Bonfire soup

bonfire soup.jpg

This is one of our all-time favourite soups. A bit different – slightly sweet, extravagant (pine kernels are expensive) and oh so, so satisfying!

We tend to have it on bonfire night, but really, it is so delicious, we should have it throughout the year. When I make this, I always make double this recipe so that we can have it for lunch the next day. My recollection is that it doesn’t freeze all that well though, the texture goes grainy once it has been frozen.

 

Bonfire soup


Ingredients

  • 1tbsp olive oil

  • 25g butter
    2 fat cloves of garlic
    , chopped

  • 1 large onion, chopped

  • 1kg sweet potatoes

  • 2tsp red Thai curry paste

  • 570 ml (1 pint) hot vegetable stock

  • 1x 400ml tin of coconut milk (ideally without emulsifiers)
    100g of pine nuts


Method

  1. Dry fry the pine nuts in a frying pan until they are just turning golden.  I have learnt from bitter experience to pay attention to them, they turn quickly and, to me, they are inedible burnt. Tip them out of the pan into a bowl as soon as they turn golden brown.

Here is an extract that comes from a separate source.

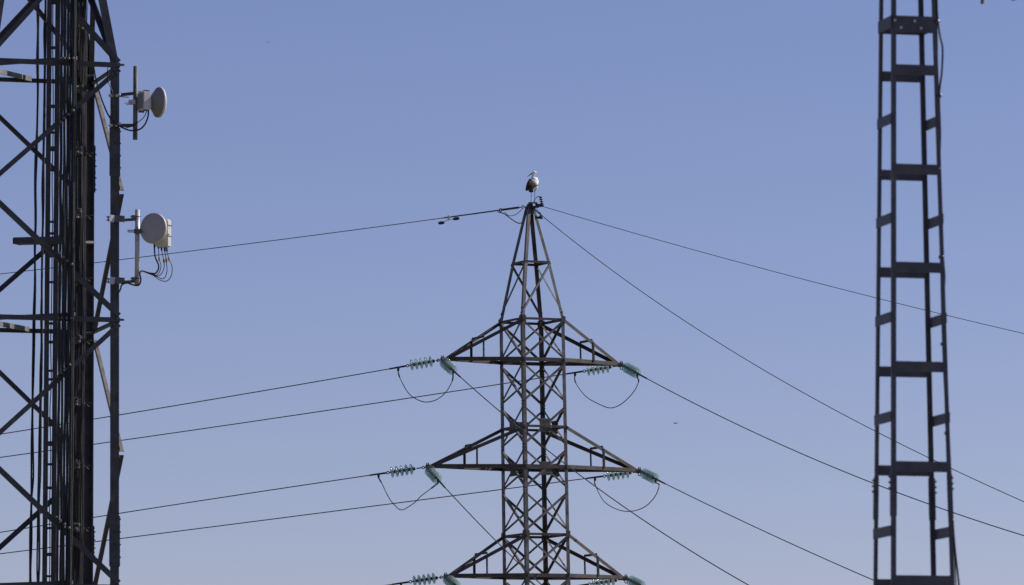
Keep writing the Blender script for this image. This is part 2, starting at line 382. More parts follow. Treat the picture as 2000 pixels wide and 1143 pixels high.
LINES = {
 ('L', -1, 'u'): [(792, 716), (757, 722), (380, 785.6), (183.7, 818.5), (16, 846)],
 ('L', 1, 'u'): [(1136, 727), (1015, 745.7), (740, 786), (380, 839.5), (183.7, 868), (0, 893.7)],
 ('L', -1, 'm'): [(756, 921), (380, 980.8), (181, 1011), (0, 1039.8)],
 ('L', 1, 'm'): [(1175.6, 931.5), (974, 957.8), (720, 989.5), (380, 1033), (13, 1080.5)],
 ('L', -1, 'l'): [(792, 1138), (380, 1197), (0, 1250)],
 ('L', 1, 'l'): [(1136, 1144), (740, 1200), (0, 1300)],
 ('R', -1, 'u'): [(890, 724), (972.8, 798), (1067.8, 878), (1164, 951), (1256.5, 1020), (1465, 1143)],
 ('R', 1, 'u'): [(1250, 738), (1430, 829), (1680, 929.6), (1848, 994.7), (2000, 1049)],
 ('R', -1, 'm'): [(854.7, 934), (883.6, 967), (931.7, 1020), (967, 1054), (1026, 1115), (1059, 1142)],
 ('R', 1, 'm'): [(1290, 940), (1480, 1032), (1680, 1122.5), (1705, 1132.5)],
 ('R', -1, 'l'): [(905, 1146), (988, 1222), (1270, 1440)],
 ('R', 1, 'l'): [(1258, 1146), (1690, 1345), (2000, 1470)],
}
AN = {'u': 'top', 'm': 'middle', 'l': 'lowest'}
SN = {-1: 'left', 1: 'right'}
LUG = {}
for (ln, s, key), px in LINES.items():
    p0 = tipl(s, key)
    par = Para(p0, HL if ln == 'L' else (HR if s > 0 else V((0.40, -0.917, 0))), px)
    lead = ((0.33 if key == 'm' else 0.20) if s < 0 else {'u': 0.33, 'm': 0.27, 'l': 0.3}[key]) if ln == 'L' else 0.16
    L = lead + 0.06 + 0.136 * 4 + 0.07 + 0.6
    q = par.slen(0, L); d = par.at(q) - p0
    way = 'side on' if ln == 'L' else 'end on'
    lab = 'green glass insulator string at the %s tip of the %s cross arm, seen %s' % (SN[s], AN[key], way)
    end, lug, tot = string(p0, d, lab, lead, 0.36 if ln == 'L' else 0.05)
    LUG[(ln, s, key)] = lug
    if key == 'l' and (ln == 'R' or s == 1): 
        pass
    nm = ('%s-arm power line running left from the insulators at the %s tip' if ln == 'L' else '%s-arm power line dropping to the lower right from the %s tip') % (AN[key].capitalize(), SN[s])
    conductor('power_line', par, q - 0.01, 1.25 if ln == 'L' else 1.15, 0.0138, 'dark ' + nm[0].lower() + nm[1:], 'wire', 'power lines strung from the pylon arms')
# jumpers
JP = {
 (-1, 'u'): [(781, 738), (797, 767), (814, 780), (832, 785.5), (852, 781), (870, 767), (883, 745)],
 (1, 'u'): [(1125, 749), (1144, 774), (1167, 788), (1192.5, 797), (1215.6, 787.7), (1236.6, 766.7), (1247, 746.7)],
 (-1, 'm'): [(745, 943), (760, 973), (772, 988), (785.4, 996), (808.5, 982.8), (822, 969.5), (841, 955)],
 (1, 'm'): [(1163, 948), (1179.5, 979), (1206.4, 995.4), (1233.4, 998.7), (1260, 989.6), (1279.6, 969.4), (1287.3, 948)],
}
for (s, key), px in JP.items():
    a = LUG[('L', s, key)]; b = LUG[('R', s, key)]
    n = len(px); pts = [a] + [P(q[0], q[1], a.y + (b.y - a.y) * (i + 1) / (n + 1)) for i, q in enumerate(px)] + [b]
    sm = crom(pts, 8); rr = [0.022 if (i < 8 or i > len(sm) - 9) else 0.0125 for i in range(len(sm))]
    bm = NB(); tube(bm, sm, rr, 8)
    build('jumper_cable', bm, M_WIRE, None, True, 'dark jumper cable looping under the %s tip of the %s cross arm' % (SN[s], AN[key]), 'cable', 'jumper loops', origin=a)
# ------------------------------------------------------------------ earth wires of the peak
pkL = pk + V((-0.16, 0.0, 0.0))
parG = Para(pkL, HL, [(980, 411), (860, 428.5), (380, 488.6), (186, 513), (0, 536)])
ew = thing('earth_wire', pkL, 'thick tipped earth wire running left from the pylon peak', 'wire', 'earth wires of the pylon peak')
bm = NB(); tube(bm, parG.pts(0.6, parG.smax * 1.25, 60), 0.011, 6); build('strand', bm, M_WIRE, ew, True)
bm = NB(); tube(bm, parG.pts(0.72, 2.35, 16), [0.02] * 8 + [0.019] * 8 + [0.013], 8); build('armour_rods', bm, M_WIRE, ew, True)
bm = NB(); d = (parG.at(0.7) - parG.at(0.05)).normalized(); a = parG.at(0.0)
ring(bm, a + d * 0.03, d.cross(up), 0.034, 0.012); tube(bm, [a + d * 0.06, a + d * 0.14], 0.013, 6); tube(bm, [a + d * 0.14, a + d * 0.15, a + d * 0.62], 0.03, 8)
ring(bm, a + d * 0.67, d.cross(up), 0.04, 0.014); tube(bm, [a + d * 0.7, a + d * 0.82], 0.02, 6); build('tension_grip', bm, M_FIT, ew, True)
bm = NB(); tube(bm, crom([P(972, 414, YP), P(985, 418, YP), P(1000, 429, YP), P(1012, 436, YP), P(1020, 435, YP)], 8), 0.014, 6); tube(bm, crom([P(985, 414, YP), P(993, 421, YP), P(1003, 421, YP), P(1012, 416, YP), P(1021, 407, YP)], 8), 0.009, 6)
build('bonding_lead', bm, M_BLK, ew, True)
c = parG.at(parG.slen(0, 2.16)); dd = (parG.at(2.3) - parG.at(2.1)).normalized()
vd = thing('vibration_damper', c, 'dumbbell-shaped vibration damper clamped under the left earth wire', 'damper')
bm = NB(); box(bm, c + up * -0.02, dd * 0.06, dd.cross(up) * 0.05, up * 0.13); build('clamp', bm, M_ZINC, vd)
bm = NB(); tube(bm, crom([c + dd * -0.2 - up * 0.075, c - up * 0.075, c + dd * 0.24 - up * 0.14], 6), 0.008, 6); build('messenger', bm, M_FIT, vd)
for sg, dz in ((-1, -0.07), (1, -0.13)):
    bm = NB(); q = c + dd * (0.13 * sg) + up * dz
    lathe(bm, q, dd * sg, [(0, 0), (0.03, 0.0), (0.042, 0.03), (0.045, 0.12), (0.03, 0.17), (0, 0.175)], 12); build('weight', bm, M_FIT, vd, True)
pg1 = pk + V((0.34, -0.1, 0.0)); pg2 = pk + V((0.3, -0.25, -0.25))
par1 = Para(pg1, V((0.9, -0.43, 0)), [(1125, 420.5), (1240, 455.5), (1430, 509), (1680, 574.8), (1845, 615), (2000, 651.5)])
par2 = Para(pg2, HR, [(1120, 465.6), (1240, 560), (1430, 690), (1680, 824.7), (1808, 890.8), (2000, 981)], 3)
conductor('earth_wire', par1, 0.0, 1.2, 0.0088, 'thin upper earth wire sloping gently right from the pylon peak', 'wire', 'earth wires of the pylon peak')
conductor('earth_wire', par2, 0.0, 1.12, 0.0105, 'thin lower earth wire sloping steeply right from just under the pylon peak', 'wire', 'earth wires of the pylon peak')
def arrester(base, axis, n, label, lead):
    t = thing('spark_gap', base, label, 'line fitting')
    bm = NB(); tube(bm, [base, base + axis * (0.055 * n + 0.03)], 0.014, 8); build('rod', bm, M_FIT, t)
    for i in range(n):
        bm = NB(); lathe(bm, base + axis * (0.04 + 0.055 * i), axis, [(0, -0.014), (0.03, -0.014), (0.058, 0.004), (0.055, 0.014), (0.02, 0.018), (0, 0.018)], 12); build('shed', bm, M_POR, t, True)
    bm = NB(); box(bm, base + V((-0.06, 0, -0.005)), V((0.2, 0, -0.02)), V((0, 0.05, 0)), V((0, 0, 0.06))); box(bm, base + V((-0.15, 0, 0.0)), V((0.035, 0, 0)), V((0, 0.08, 0)), V((0, 0, 0.11))); build('clamp', bm, M_FIT, t)
    bm = NB(); tube(bm, lead, 0.009, 6); build('lead', bm, M_BLK, t, True)
b1 = P(1059, 400.5, pg1.y)
arrester(b1, V((-0.22, 0, 1)).normalized(), 4, 'stack of dark sheds standing on the upper earth wire clamp beside the stork', crom([P(1055, 385, pg1.y), P(1050, 384, pg1.y), P(1045, 390, pg1.y), P(1041, 397, pg1.y + 0.1)], 6))
b2 = P(1057, 425, pg2.y)
arrester(b2, V((-0.15, 0, 1)).normalized(), 1, 'short dark clamp hanging on the lower earth wire under the peak', [P(1057, 418, pg2.y), P(1048, 409, pg2.y), P(1039, 402, pg2.y + 0.1)])
bm = NB(); tube(bm, [pk + V((0.1, -0.06, 0.0)), pg1], 0.018, 8); tube(bm, [pk + V((0.06, -0.1, -0.03)), pg2], 0.018, 8); build('link_rod', bm, M_FIT, pyl)
# ================================================================== stork
def stork():
    Y = YP - 0.05
    def q(px, py, dy=0.0): return P(px, py, Y + dy)
    pieces = []                                         # (bmesh, material index)
    def loft(path, rad, mi, n=14, sq=1.0, side=V((0.75, -0.55, 0))):
        bm = NB(); rings = []
        for i, p in enumerate(path):
            d = (path[min(i + 1, len(path) - 1)] - path[max(i - 1, 0)]).normalized(); u = (side - d * side.dot(d)).normalized(); v = d.cross(u)
            r = rad[i]; ru, rv = r if isinstance(r, tuple) else (r, r)
            rings.append([bm.verts.new(p + u * math.cos(2 * math.pi * k / n) * ru + v * math.sin(2 * math.pi * k / n) * rv) for k in range(n)])
        for a, b in zip(rings, rings[1:]):
            for k in range(n): bm.faces.new((a[k], a[(k + 1) % n], b[(k + 1) % n], b[k]))
        bm.faces.new(rings[0][::-1]); bm.faces.new(rings[-1]); pieces.append((bm, mi))
    # trunk: tail low on the left and near, breast high on the right and away
    loft([q(1031, 371, -.10), q(1034, 369, -.07), q(1038, 364.5, -.03), q(1042.5, 359, .02), q(1045, 354, .07), q(1044.5, 350, .11), q(1043, 347.5, .14)],
         [.015, .05, .095, .118, .108, .075, .03], 0, 18)
    loft([q(1048, 370, .05), q(1046.5, 366, .06), q(1045, 360, .07)], [.02, .055, .09], 0, 14)      # belly / thigh feathers
    loft([q(1042.5, 352, .1), q(1040.5, 348, .09), q(1040.5, 344.5, .06), q(1042.3, 341, .03), q(1043.3, 338.5, .01)], [.065, .05, .038, .033, .034], 4, 12)   # neck
    loft([q(1045.8, 339.5, .03), q(1045.4, 338, .025), q(1044, 337, .01), q(1042, 337.4, -.01), q(1040, 338.4, -.02), q(1038.8, 339.3, -.025)], [.012, .042, .05, .042, .026, .014], 0, 12)  # head
    loft([q(1040, 338.6, -.02), q(1037, 340.2, -.03), q(1033, 343, -.04), q(1028.2, 346.2, -.05)], [.02, .017, .011, .003], 3, 8)   # bill
    # folded wings: near one along the left side, far one edging the right flank
    loft([q(1039.5, 351.5, .0), q(1037, 354, -.06), q(1034.5, 359, -.09), q(1031.5, 365, -.11), q(1029, 370, -.12), q(1027, 372.5, -.12)], [(.03, .03), (.055, .09), (.05, .105), (.04, .09), (.028, .06), (.01, .02)], 1, 14)
    loft([q(1047, 359, -.04), q(1043, 361, -.08), q(1039, 365, -.11), q(1036, 370, -.12), q(1033.5, 374, -.12)], [(.02, .03), (.04, .07), (.045, .09), (.035, .075), (.012, .03)], 2, 14)
    loft([q(1051, 361, .0), q(1048, 362.2, -.03), q(1044, 363.5, -.07)], [(.01, .012), (.02, .028), (.03, .04)], 1, 10)
    loft([q(1041, 372, -.1), q(1036.5, 373, -.12), q(1032.5, 373.5, -.13)], [(.03, .05), (.03, .05), (.012, .02)], 1, 10)   # tail tips
    for (x0, x1, dy) in ((1037.6, 1037.4, -.01), (1044.6, 1044.4, .03)):                          # legs: thigh, hock, shank, toes
        loft([q(x0, 370, dy), q(x0, 376, dy), q(x0 - .2, 382, dy + .01), q(x0 - .1, 383, dy + .012), q(x1, 388, dy), q(x1, 395.5, dy)], [.026, .011, .009, .0115, .0085, .010], 5, 8)
        f = q(x1, 395.5, dy)
        for t in (V((.07, .05, -.012)), V((.02, .09, -.012)), V((.08, -.02, -.012)), V((-.04, -.03, -.012))): loft([f, f + t * .5 + V((0, 0, .004)), f + t], [.011, .009, .005], 5, 6, side=V((0, 0, 1)))
    big = NB(); tris = []; mids = []; vs = []
    for bm, mi in pieces:
        bmesh.ops.recalc_face_normals(bm, faces=bm.faces); bmesh.ops.triangulate(bm, faces=bm.faces)
        off = len(vs); bm.verts.index_update()
        for v in bm.verts: vs.append(v.co.copy())
        for f in bm.faces: tris.append([off + v.index for v in f.verts]); mids.append(mi)
        bm.free()
    org = q(1041, 395.5); tmp = bpy.data.meshes.new('stork_raw'); tmp.from_pydata([v - org for v in vs], [], tris)
    to = bpy.data.objects.new('stork_raw', tmp); link(to)
    m = to.modifiers.new('r', 'REMESH'); m.mode = 'VOXEL'; m.voxel_size = 0.005
    m2 = to.modifiers.new('s', 'SMOOTH'); m2.iterations = 3; m2.factor = 0.4
    me = bpy.data.meshes.new_from_object(to.evaluated_get(bpy.context.evaluated_depsgraph_get())); me.name = 'stork'
    bpy.data.objects.remove(to)
    for mm in (M_WHT, M_BFE, M_GFE, M_BILL, M_WHT, M_RED): me.materials.append(mm)
    bv = BVHTree.FromPolygons([v - org for v in vs], tris)
    for p in me.polygons:
        r = bv.find_nearest(p.center); p.material_index = mids[r[2]] if r[2] is not None else 0; p.use_smooth = True
    o = bpy.data.objects.new('stork', me); link(o); o.location = org
    o['label'] = 'white stork with black wings standing on the pylon peak, bill turned left'; o['category'] = 'bird'
stork()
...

  2. Heat the oil and butter in a large pan or stock pot.

  3. Stir in the garlic and the onion and cook gently for 5 minutes, partially covered. Stirring occasionally.

  4. Meanwhile, peel the sweet potatoes and cut them into small cubes. I hate this bit but the effort is worth it.

  5. Stir the curry paste into the onions and then stir in the sweet potatoes.

  6. Pour in the stock and the coconut milk.

  7. Add half of the pine nuts.

  8. Bring the soup to the boil, then reduce the heat and simmer, covered for 15 minutes or until the sweet potato is tender.

  9. Liquidise until smooth.

  10. Sprinkle the remaining pine nuts onto your bowls of soup (or for bonfire night, mugs of soup) and eat! I frequently forget this stage and then get to eat the left-over toasted pine nuts the next day.